▶ _What is being asked_
Each line from the top of the listing through the one holding "sc.camera = cam" should be restated word for word, with nothing added and no pictures.

## begin Given data

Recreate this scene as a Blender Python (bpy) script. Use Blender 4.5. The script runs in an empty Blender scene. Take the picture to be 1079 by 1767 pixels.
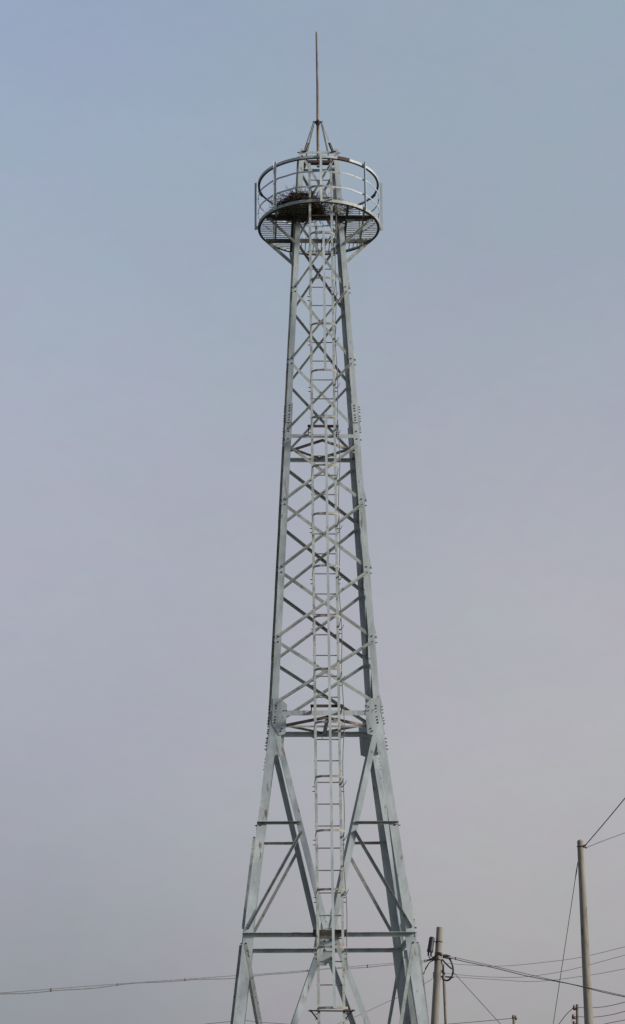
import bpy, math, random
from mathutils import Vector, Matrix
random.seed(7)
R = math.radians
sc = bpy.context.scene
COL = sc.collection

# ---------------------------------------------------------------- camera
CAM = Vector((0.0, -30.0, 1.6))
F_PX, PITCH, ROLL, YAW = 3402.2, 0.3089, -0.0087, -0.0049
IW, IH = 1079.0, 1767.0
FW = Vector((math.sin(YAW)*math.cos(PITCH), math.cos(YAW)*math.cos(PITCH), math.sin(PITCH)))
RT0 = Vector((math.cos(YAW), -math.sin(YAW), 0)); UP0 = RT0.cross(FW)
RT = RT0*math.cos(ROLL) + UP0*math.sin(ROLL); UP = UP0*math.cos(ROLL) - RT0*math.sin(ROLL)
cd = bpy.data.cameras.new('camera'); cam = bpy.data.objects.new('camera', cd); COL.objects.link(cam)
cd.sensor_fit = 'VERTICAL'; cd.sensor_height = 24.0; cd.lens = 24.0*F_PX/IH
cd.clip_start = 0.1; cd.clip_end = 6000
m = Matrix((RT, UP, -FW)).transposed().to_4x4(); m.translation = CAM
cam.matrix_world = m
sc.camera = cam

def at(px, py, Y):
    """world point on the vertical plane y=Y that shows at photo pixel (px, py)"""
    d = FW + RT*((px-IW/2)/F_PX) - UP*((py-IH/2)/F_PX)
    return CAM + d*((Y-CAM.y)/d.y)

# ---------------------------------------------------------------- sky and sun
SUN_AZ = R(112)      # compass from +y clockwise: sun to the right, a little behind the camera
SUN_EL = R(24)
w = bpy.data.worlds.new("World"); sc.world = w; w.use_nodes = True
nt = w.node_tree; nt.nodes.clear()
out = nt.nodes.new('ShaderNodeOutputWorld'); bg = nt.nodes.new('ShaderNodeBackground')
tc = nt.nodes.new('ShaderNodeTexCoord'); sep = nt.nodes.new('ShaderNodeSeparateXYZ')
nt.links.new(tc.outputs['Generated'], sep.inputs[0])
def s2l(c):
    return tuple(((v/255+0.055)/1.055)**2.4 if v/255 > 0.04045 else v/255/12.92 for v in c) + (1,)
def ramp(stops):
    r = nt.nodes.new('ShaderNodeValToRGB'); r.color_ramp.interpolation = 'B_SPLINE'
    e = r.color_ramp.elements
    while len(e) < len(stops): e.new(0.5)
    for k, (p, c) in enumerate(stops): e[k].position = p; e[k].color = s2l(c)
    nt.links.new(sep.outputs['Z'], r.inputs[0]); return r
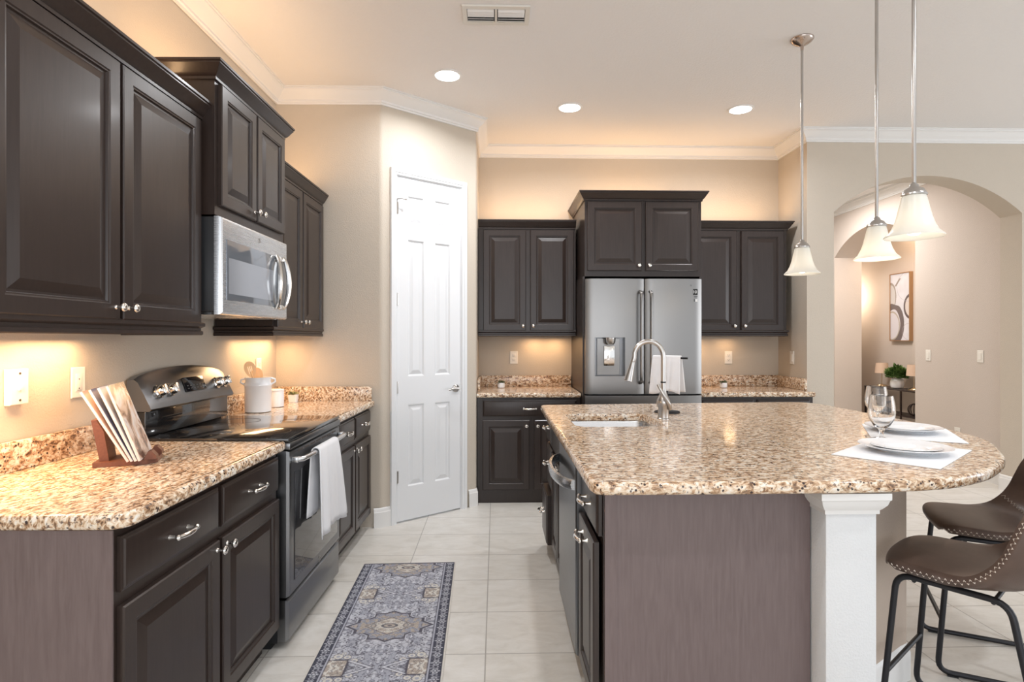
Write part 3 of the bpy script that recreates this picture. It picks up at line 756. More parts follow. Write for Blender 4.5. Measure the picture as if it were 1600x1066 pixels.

## end Given data

▶ _Exercise output_
Recreate this scene as a Blender Python (bpy) script. Use Blender 4.5. The script runs in an empty Blender scene. Take the picture to be 1079 by 1767 pixels.
import bpy, math, random
from mathutils import Vector, Matrix
random.seed(7)
R = math.radians
sc = bpy.context.scene
COL = sc.collection

# ---------------------------------------------------------------- camera
CAM = Vector((0.0, -30.0, 1.6))
F_PX, PITCH, ROLL, YAW = 3402.2, 0.3089, -0.0087, -0.0049
IW, IH = 1079.0, 1767.0
FW = Vector((math.sin(YAW)*math.cos(PITCH), math.cos(YAW)*math.cos(PITCH), math.sin(PITCH)))
RT0 = Vector((math.cos(YAW), -math.sin(YAW), 0)); UP0 = RT0.cross(FW)
RT = RT0*math.cos(ROLL) + UP0*math.sin(ROLL); UP = UP0*math.cos(ROLL) - RT0*math.sin(ROLL)
cd = bpy.data.cameras.new('camera'); cam = bpy.data.objects.new('camera', cd); COL.objects.link(cam)
cd.sensor_fit = 'VERTICAL'; cd.sensor_height = 24.0; cd.lens = 24.0*F_PX/IH
cd.clip_start = 0.1; cd.clip_end = 6000
m = Matrix((RT, UP, -FW)).transposed().to_4x4(); m.translation = CAM
cam.matrix_world = m
sc.camera = cam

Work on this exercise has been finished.